▶ [PROBLEM DESCRIPTION]:
Reproduce each line exactly.
• • • •
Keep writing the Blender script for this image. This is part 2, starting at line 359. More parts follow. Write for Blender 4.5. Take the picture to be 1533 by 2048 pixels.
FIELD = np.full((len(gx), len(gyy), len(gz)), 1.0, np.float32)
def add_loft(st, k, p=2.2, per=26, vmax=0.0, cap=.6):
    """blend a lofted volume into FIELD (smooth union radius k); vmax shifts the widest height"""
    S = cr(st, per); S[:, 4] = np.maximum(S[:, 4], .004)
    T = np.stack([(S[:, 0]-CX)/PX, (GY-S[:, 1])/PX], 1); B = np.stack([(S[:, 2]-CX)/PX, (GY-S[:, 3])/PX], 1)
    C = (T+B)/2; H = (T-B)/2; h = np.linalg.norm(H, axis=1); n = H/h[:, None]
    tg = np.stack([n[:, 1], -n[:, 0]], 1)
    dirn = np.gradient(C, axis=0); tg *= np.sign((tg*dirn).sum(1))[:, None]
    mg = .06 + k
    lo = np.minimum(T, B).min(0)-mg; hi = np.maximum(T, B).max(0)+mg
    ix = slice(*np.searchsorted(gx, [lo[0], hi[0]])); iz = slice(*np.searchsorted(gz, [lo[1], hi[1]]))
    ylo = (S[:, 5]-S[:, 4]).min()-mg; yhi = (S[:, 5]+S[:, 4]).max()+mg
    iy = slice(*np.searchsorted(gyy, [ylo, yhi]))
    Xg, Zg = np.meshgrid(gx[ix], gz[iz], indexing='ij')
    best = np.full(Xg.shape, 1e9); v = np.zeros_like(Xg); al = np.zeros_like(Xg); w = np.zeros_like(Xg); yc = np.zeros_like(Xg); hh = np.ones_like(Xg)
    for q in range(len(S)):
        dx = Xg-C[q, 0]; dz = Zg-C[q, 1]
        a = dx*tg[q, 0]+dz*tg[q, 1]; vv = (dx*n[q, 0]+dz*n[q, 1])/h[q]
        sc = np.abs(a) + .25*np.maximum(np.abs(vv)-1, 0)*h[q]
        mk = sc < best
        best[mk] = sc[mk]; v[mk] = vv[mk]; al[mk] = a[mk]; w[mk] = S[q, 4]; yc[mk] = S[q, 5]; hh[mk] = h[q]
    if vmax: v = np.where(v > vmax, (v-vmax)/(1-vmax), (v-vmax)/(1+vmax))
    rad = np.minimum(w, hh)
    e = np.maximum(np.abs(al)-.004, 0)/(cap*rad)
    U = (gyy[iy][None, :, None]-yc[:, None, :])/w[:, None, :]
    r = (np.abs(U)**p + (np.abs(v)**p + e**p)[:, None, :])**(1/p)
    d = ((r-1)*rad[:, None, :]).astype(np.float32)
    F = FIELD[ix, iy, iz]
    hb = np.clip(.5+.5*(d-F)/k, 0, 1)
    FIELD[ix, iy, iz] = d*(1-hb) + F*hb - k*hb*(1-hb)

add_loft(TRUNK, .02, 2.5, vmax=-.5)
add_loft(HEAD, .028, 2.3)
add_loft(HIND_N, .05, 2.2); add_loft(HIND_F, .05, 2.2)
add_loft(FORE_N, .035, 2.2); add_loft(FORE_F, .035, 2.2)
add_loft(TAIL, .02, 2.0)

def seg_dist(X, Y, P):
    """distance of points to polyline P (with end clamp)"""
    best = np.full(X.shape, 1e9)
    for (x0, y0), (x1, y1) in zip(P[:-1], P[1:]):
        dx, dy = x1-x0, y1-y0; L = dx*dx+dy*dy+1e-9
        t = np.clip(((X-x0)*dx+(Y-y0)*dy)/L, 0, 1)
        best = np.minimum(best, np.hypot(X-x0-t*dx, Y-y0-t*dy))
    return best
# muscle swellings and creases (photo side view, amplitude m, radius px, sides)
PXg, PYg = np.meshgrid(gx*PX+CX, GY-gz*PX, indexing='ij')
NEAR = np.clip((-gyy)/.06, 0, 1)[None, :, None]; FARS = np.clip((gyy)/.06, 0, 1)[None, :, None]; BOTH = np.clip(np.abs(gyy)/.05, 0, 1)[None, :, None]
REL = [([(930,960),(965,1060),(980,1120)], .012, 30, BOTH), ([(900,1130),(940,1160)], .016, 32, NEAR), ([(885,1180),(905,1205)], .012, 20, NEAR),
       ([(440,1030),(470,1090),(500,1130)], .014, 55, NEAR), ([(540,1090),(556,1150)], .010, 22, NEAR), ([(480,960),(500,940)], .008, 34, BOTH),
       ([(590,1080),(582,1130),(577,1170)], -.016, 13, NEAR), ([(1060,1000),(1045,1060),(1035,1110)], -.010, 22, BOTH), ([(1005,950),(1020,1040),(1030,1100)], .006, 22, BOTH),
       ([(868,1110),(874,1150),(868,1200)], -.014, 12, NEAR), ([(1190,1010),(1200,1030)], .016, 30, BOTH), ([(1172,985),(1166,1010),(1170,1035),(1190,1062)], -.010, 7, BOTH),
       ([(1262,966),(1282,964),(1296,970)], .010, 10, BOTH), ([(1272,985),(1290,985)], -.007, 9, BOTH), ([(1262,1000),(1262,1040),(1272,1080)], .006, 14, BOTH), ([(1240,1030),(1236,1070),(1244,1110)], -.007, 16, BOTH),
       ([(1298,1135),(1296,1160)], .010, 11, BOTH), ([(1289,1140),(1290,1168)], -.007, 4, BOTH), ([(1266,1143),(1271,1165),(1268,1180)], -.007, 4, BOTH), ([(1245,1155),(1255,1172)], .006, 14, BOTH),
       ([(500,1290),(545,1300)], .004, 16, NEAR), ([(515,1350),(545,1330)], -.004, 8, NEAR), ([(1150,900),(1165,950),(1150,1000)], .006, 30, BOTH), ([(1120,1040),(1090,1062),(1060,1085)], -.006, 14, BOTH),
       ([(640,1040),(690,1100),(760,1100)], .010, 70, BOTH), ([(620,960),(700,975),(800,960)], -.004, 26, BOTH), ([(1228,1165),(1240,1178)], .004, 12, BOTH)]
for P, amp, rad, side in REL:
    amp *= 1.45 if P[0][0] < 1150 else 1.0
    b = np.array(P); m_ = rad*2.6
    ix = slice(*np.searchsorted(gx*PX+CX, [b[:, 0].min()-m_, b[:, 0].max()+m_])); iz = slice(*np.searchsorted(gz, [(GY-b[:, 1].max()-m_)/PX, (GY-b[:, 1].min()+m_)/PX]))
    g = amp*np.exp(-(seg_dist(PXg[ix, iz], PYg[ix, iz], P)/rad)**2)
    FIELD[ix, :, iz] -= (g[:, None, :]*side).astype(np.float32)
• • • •
▶ [OUTPUT OF THE EXERCISE]:
Keep writing the Blender script for this image. This is part 2, starting at line 359. More parts follow. Write for Blender 4.5. Take the picture to be 1533 by 2048 pixels.
FIELD = np.full((len(gx), len(gyy), len(gz)), 1.0, np.float32)
def add_loft(st, k, p=2.2, per=26, vmax=0.0, cap=.6):
    """blend a lofted volume into FIELD (smooth union radius k); vmax shifts the widest height"""
    S = cr(st, per); S[:, 4] = np.maximum(S[:, 4], .004)
    T = np.stack([(S[:, 0]-CX)/PX, (GY-S[:, 1])/PX], 1); B = np.stack([(S[:, 2]-CX)/PX, (GY-S[:, 3])/PX], 1)
    C = (T+B)/2; H = (T-B)/2; h = np.linalg.norm(H, axis=1); n = H/h[:, None]
    tg = np.stack([n[:, 1], -n[:, 0]], 1)
    dirn = np.gradient(C, axis=0); tg *= np.sign((tg*dirn).sum(1))[:, None]
    mg = .06 + k
    lo = np.minimum(T, B).min(0)-mg; hi = np.maximum(T, B).max(0)+mg
    ix = slice(*np.searchsorted(gx, [lo[0], hi[0]])); iz = slice(*np.searchsorted(gz, [lo[1], hi[1]]))
    ylo = (S[:, 5]-S[:, 4]).min()-mg; yhi = (S[:, 5]+S[:, 4]).max()+mg
    iy = slice(*np.searchsorted(gyy, [ylo, yhi]))
    Xg, Zg = np.meshgrid(gx[ix], gz[iz], indexing='ij')
    best = np.full(Xg.shape, 1e9); v = np.zeros_like(Xg); al = np.zeros_like(Xg); w = np.zeros_like(Xg); yc = np.zeros_like(Xg); hh = np.ones_like(Xg)
    for q in range(len(S)):
        dx = Xg-C[q, 0]; dz = Zg-C[q, 1]
        a = dx*tg[q, 0]+dz*tg[q, 1]; vv = (dx*n[q, 0]+dz*n[q, 1])/h[q]
        sc = np.abs(a) + .25*np.maximum(np.abs(vv)-1, 0)*h[q]
        mk = sc < best
        best[mk] = sc[mk]; v[mk] = vv[mk]; al[mk] = a[mk]; w[mk] = S[q, 4]; yc[mk] = S[q, 5]; hh[mk] = h[q]
    if vmax: v = np.where(v > vmax, (v-vmax)/(1-vmax), (v-vmax)/(1+vmax))
    rad = np.minimum(w, hh)
    e = np.maximum(np.abs(al)-.004, 0)/(cap*rad)
    U = (gyy[iy][None, :, None]-yc[:, None, :])/w[:, None, :]
    r = (np.abs(U)**p + (np.abs(v)**p + e**p)[:, None, :])**(1/p)
    d = ((r-1)*rad[:, None, :]).astype(np.float32)
    F = FIELD[ix, iy, iz]
    hb = np.clip(.5+.5*(d-F)/k, 0, 1)
    FIELD[ix, iy, iz] = d*(1-hb) + F*hb - k*hb*(1-hb)

add_loft(TRUNK, .02, 2.5, vmax=-.5)
add_loft(HEAD, .028, 2.3)
add_loft(HIND_N, .05, 2.2); add_loft(HIND_F, .05, 2.2)
add_loft(FORE_N, .035, 2.2); add_loft(FORE_F, .035, 2.2)
add_loft(TAIL, .02, 2.0)

def seg_dist(X, Y, P):
    """distance of points to polyline P (with end clamp)"""
    best = np.full(X.shape, 1e9)
    for (x0, y0), (x1, y1) in zip(P[:-1], P[1:]):
        dx, dy = x1-x0, y1-y0; L = dx*dx+dy*dy+1e-9
        t = np.clip(((X-x0)*dx+(Y-y0)*dy)/L, 0, 1)
        best = np.minimum(best, np.hypot(X-x0-t*dx, Y-y0-t*dy))
    return best
# muscle swellings and creases (photo side view, amplitude m, radius px, sides)
PXg, PYg = np.meshgrid(gx*PX+CX, GY-gz*PX, indexing='ij')
NEAR = np.clip((-gyy)/.06, 0, 1)[None, :, None]; FARS = np.clip((gyy)/.06, 0, 1)[None, :, None]; BOTH = np.clip(np.abs(gyy)/.05, 0, 1)[None, :, None]
REL = [([(930,960),(965,1060),(980,1120)], .012, 30, BOTH), ([(900,1130),(940,1160)], .016, 32, NEAR), ([(885,1180),(905,1205)], .012, 20, NEAR),
       ([(440,1030),(470,1090),(500,1130)], .014, 55, NEAR), ([(540,1090),(556,1150)], .010, 22, NEAR), ([(480,960),(500,940)], .008, 34, BOTH),
       ([(590,1080),(582,1130),(577,1170)], -.016, 13, NEAR), ([(1060,1000),(1045,1060),(1035,1110)], -.010, 22, BOTH), ([(1005,950),(1020,1040),(1030,1100)], .006, 22, BOTH),
       ([(868,1110),(874,1150),(868,1200)], -.014, 12, NEAR), ([(1190,1010),(1200,1030)], .016, 30, BOTH), ([(1172,985),(1166,1010),(1170,1035),(1190,1062)], -.010, 7, BOTH),
       ([(1262,966),(1282,964),(1296,970)], .010, 10, BOTH), ([(1272,985),(1290,985)], -.007, 9, BOTH), ([(1262,1000),(1262,1040),(1272,1080)], .006, 14, BOTH), ([(1240,1030),(1236,1070),(1244,1110)], -.007, 16, BOTH),
       ([(1298,1135),(1296,1160)], .010, 11, BOTH), ([(1289,1140),(1290,1168)], -.007, 4, BOTH), ([(1266,1143),(1271,1165),(1268,1180)], -.007, 4, BOTH), ([(1245,1155),(1255,1172)], .006, 14, BOTH),
       ([(500,1290),(545,1300)], .004, 16, NEAR), ([(515,1350),(545,1330)], -.004, 8, NEAR), ([(1150,900),(1165,950),(1150,1000)], .006, 30, BOTH), ([(1120,1040),(1090,1062),(1060,1085)], -.006, 14, BOTH),
       ([(640,1040),(690,1100),(760,1100)], .010, 70, BOTH), ([(620,960),(700,975),(800,960)], -.004, 26, BOTH), ([(1228,1165),(1240,1178)], .004, 12, BOTH)]
for P, amp, rad, side in REL:
    amp *= 1.45 if P[0][0] < 1150 else 1.0
    b = np.array(P); m_ = rad*2.6
    ix = slice(*np.searchsorted(gx*PX+CX, [b[:, 0].min()-m_, b[:, 0].max()+m_])); iz = slice(*np.searchsorted(gz, [(GY-b[:, 1].max()-m_)/PX, (GY-b[:, 1].min()+m_)/PX]))
    g = amp*np.exp(-(seg_dist(PXg[ix, iz], PYg[ix, iz], P)/rad)**2)
    FIELD[ix, :, iz] -= (g[:, None, :]*side).astype(np.float32)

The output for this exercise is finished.